Friday, November 11, 2022

National Geographic reports that Italy has an infestation of wild boar, and they are as commonly hit by traffic as raccoons in Michigan



after World War II, as Italy’s economy boomed and its population urbanized, forests slowly healed and wildlife returned. 

Wild boars feed on many foods, mostly human crops, and their population rebounded—particularly in the absence of the gray wolf, their main predator.

Starting in the late 1950s, Italian hunting groups pushed cities and regional governments to stock boars in empty forests for hunting sport.

According to a recent study, wild boars are now a familiar presence in 105 Italian cities, compared with only two a decade ago.

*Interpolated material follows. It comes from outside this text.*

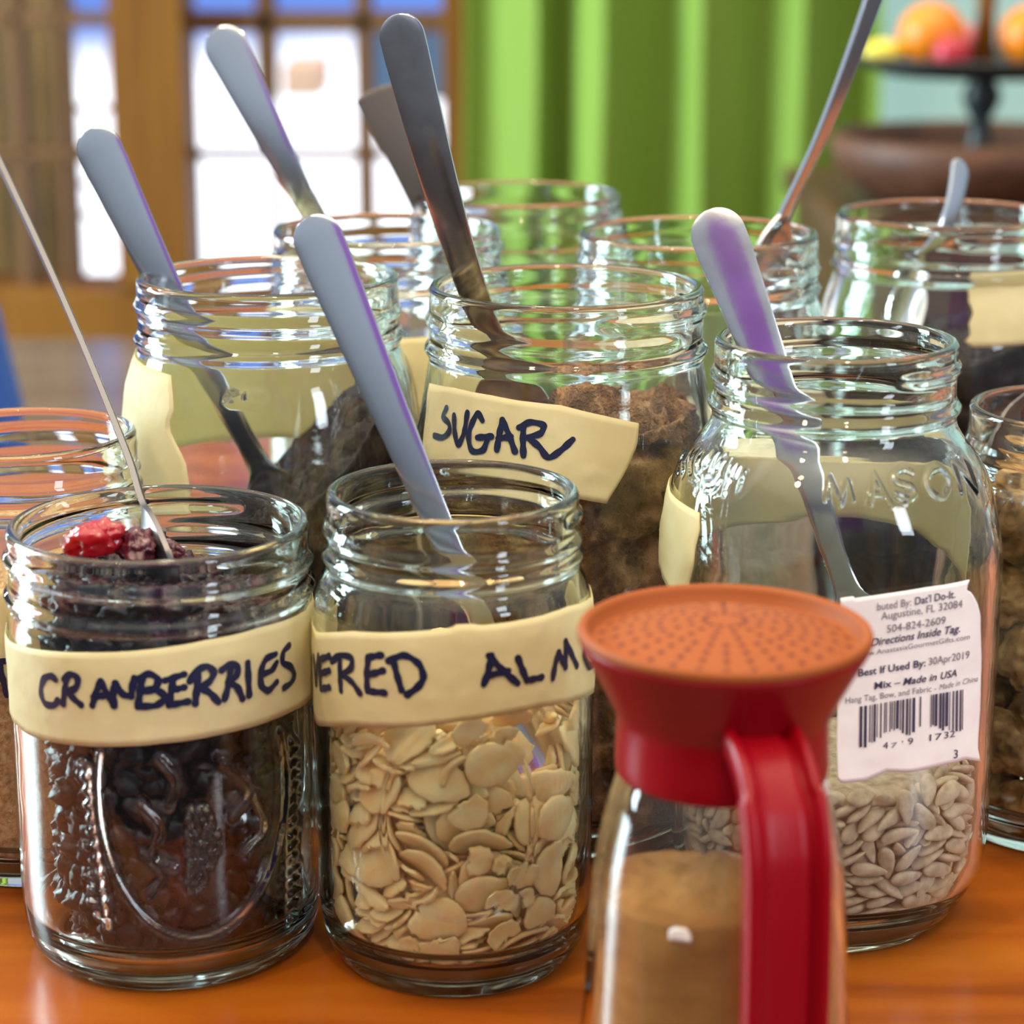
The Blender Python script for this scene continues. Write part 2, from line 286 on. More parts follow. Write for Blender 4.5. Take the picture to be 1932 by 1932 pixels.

“They have accessed a gigantic pantry: our farm fields and organic urban waste. Nothing has been effective at curbing their population growth—they have no predators; their natural habitat, the forest, is expanding; and winters are less cold,” she says.

“But there is another essential factor: They have lost their fear of human beings.”

Boar hunting tradition in Italy and France has been demonstrably ineffective at reducing the population, instead, it creates a increased breeding situation, with a shorter time between litters. Yes, that's counterproductive. 

Hunters mostly go after the larger boars (trophy hunting), disintegrating the family nucleus and scattering smaller females that will begin their reproductive cycle earlier.

Instead, the government should hire hunters to selectively target reproductive females, which would drastically reduce the population, but traditional hunters oppose this idea, both because of its solitary nature and because it would limit boars available for the much-loved caccia in braccata, a communal form of hunting in which a few hunters with dogs herd boars toward other hunters at particular stations, where the animals are then killed. It’s an opportunity to meet friends, be in nature, and have a drink afterward.

Boar culling does not solve the problem, and in many cases this practice increases reproduction, a phenomenon also found among wolves

the 13th International Symposium of Wild Boars in Barcelona, for the first time, attained a consensus that wild boars need to be contained across the continent.